The speaker in Sonnet 13 muses on the idea of composing a verse about her newly found emotion of love, but she hesitates for she fears touching the grief that still molests her.

In Elizabeth Barrett Browning’s “Sonnet 13” from Sonnets from the Portuguese, the speaker attempts to respond to her suitor’s encouragement to transcribe her feelings for him in a poem, but she does not yet believe she is ready to plumb the depths of her feelings.

First Quatrain: “And wilt thou have me fashion into speech”
The speaker beseeches her beloved wondering if she should “fashion into speech” how she feels about him. She feels that she may not yet be ready to express verbally the feelings that are beginning to move her. Undoubtedly, she believes that outward verbal expression may hamper her unique emotions.

If she translated her feelings into words, she fears they would behave as a “torch” and would “cast light on each” of their faces. However, that would happen only if the wind did not blow out their fire. She believes she must protect her increasing emotion from all outside forces; therefore, she opens with a question. She cannot be certain that remaining silent is any longer the proper way to behave.

Second Quatrain: “I drop at thy feet. I cannot teach”
The speaker then dramatically asserts that she, “drop[s] at [his] feet”; she does this because she cannot remain steady in his presence, as she is overcome with emotion. She becomes so agitated with the notion of love, and she cannot calm down in order to write what might be coherent about her intense feelings.
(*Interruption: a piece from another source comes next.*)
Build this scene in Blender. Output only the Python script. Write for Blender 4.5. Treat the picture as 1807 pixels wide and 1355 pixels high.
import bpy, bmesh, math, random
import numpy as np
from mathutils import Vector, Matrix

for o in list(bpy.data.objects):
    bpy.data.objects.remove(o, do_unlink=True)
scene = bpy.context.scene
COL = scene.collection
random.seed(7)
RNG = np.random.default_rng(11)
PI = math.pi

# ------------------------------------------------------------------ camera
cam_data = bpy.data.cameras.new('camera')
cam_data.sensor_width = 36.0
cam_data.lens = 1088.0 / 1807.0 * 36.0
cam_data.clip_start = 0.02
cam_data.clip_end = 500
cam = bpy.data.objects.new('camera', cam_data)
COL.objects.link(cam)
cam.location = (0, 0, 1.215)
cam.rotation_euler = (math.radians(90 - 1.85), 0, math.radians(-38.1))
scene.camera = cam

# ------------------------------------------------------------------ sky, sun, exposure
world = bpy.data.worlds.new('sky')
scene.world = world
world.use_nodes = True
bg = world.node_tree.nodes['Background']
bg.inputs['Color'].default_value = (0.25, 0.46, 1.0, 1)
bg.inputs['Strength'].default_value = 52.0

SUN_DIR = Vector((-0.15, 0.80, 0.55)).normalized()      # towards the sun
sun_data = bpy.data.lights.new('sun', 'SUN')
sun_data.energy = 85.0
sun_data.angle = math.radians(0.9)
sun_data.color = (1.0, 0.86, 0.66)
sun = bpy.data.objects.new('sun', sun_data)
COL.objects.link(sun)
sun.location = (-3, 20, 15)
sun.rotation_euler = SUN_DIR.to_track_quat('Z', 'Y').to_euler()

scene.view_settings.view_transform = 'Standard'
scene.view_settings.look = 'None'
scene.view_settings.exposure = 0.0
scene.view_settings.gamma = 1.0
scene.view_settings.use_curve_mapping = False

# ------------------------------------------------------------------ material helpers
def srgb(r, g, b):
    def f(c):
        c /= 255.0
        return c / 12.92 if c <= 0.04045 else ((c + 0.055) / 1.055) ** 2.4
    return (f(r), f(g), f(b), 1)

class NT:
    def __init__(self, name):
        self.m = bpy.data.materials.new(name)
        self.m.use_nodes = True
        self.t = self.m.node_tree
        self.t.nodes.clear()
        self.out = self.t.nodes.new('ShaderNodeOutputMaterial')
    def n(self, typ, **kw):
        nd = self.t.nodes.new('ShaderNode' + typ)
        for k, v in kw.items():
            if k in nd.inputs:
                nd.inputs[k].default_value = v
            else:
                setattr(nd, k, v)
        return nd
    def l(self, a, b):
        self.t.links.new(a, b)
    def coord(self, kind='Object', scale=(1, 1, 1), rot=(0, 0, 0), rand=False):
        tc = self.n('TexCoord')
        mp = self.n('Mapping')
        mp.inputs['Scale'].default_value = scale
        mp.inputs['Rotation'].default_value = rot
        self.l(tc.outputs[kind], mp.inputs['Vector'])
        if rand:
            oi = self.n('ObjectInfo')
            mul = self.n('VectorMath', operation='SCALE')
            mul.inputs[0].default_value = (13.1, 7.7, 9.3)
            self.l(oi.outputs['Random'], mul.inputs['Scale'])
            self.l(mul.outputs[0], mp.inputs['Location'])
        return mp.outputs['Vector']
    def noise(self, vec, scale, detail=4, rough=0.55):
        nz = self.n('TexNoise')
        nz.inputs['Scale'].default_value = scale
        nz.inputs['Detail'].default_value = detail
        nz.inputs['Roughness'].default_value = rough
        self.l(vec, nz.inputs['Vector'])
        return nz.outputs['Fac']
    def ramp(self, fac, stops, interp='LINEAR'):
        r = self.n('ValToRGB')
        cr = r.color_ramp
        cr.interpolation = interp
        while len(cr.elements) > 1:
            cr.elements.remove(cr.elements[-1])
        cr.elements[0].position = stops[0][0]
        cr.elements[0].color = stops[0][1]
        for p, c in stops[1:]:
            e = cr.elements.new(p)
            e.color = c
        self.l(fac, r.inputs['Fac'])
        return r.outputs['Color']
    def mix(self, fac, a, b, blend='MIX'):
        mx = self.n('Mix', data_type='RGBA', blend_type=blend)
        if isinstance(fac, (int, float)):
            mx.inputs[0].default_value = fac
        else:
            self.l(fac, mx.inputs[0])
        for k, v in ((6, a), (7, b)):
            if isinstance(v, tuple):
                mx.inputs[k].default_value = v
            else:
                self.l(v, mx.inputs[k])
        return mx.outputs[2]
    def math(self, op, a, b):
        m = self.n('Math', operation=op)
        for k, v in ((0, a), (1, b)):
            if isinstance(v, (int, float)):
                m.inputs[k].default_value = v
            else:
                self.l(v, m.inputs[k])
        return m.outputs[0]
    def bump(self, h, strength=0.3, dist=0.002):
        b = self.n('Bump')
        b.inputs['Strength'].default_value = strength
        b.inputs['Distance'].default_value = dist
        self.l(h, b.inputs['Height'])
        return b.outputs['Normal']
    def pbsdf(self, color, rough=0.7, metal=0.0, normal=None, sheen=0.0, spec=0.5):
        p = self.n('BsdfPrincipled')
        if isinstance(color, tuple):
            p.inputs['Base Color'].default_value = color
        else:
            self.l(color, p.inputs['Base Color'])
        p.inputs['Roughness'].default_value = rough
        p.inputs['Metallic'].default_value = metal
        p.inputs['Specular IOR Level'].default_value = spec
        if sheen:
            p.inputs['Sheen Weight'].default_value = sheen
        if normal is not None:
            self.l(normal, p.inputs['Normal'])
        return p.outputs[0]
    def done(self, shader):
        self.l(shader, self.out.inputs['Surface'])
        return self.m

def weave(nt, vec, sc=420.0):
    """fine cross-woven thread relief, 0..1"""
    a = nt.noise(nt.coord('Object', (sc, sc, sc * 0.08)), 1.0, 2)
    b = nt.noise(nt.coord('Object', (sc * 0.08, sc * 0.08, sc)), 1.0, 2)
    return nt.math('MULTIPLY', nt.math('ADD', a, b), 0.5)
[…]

The sonnet suggests that her beloved has asked the poet/speaker for a poem about her feelings for him; however, she believes that her love is so profoundly heartfelt that she may not be able to shapes its significance in words.

The speaker feels that she cannot perceive the appropriate images for they are, "hid in me out of reach.” She feels that she must wait for a time when she has found enough tranquility to be able to “fashion into speech” the complex, deep feelings she is experiencing because of her love for this man.

First Tercet: “Nay, let the silence of my womanhood”
The speaker concludes therefore that “the silence of [her] womanhood” will have to function to persuade him that she does possess those deep feeling of love for him. She confesses that she has remained a bit distant from her beloved, when she says she is “unwon.” Although he has “wooed” her, she feels that she must keep a portion of her self out of sight for very deeply personal reasons. She must make sure she stays present and connected in her own self.

Second Tercet: “And rend the garment of my life, in brief”
The sonnet sequence has dramatized the depth of the pain and melancholy the speaker has endured her entire life-long. She is still suffering that same pain and sadness. She thus again reveals that if she too soon tries to place her feeling into a poem, she would perhaps only “convey [her heart’s] grief.”

The speaker remains fearful of the notion that “a most dauntless, voiceless fortitude” could impede the power with which she is being propelled toward completely accepting the current relationship with her new-found belovèd.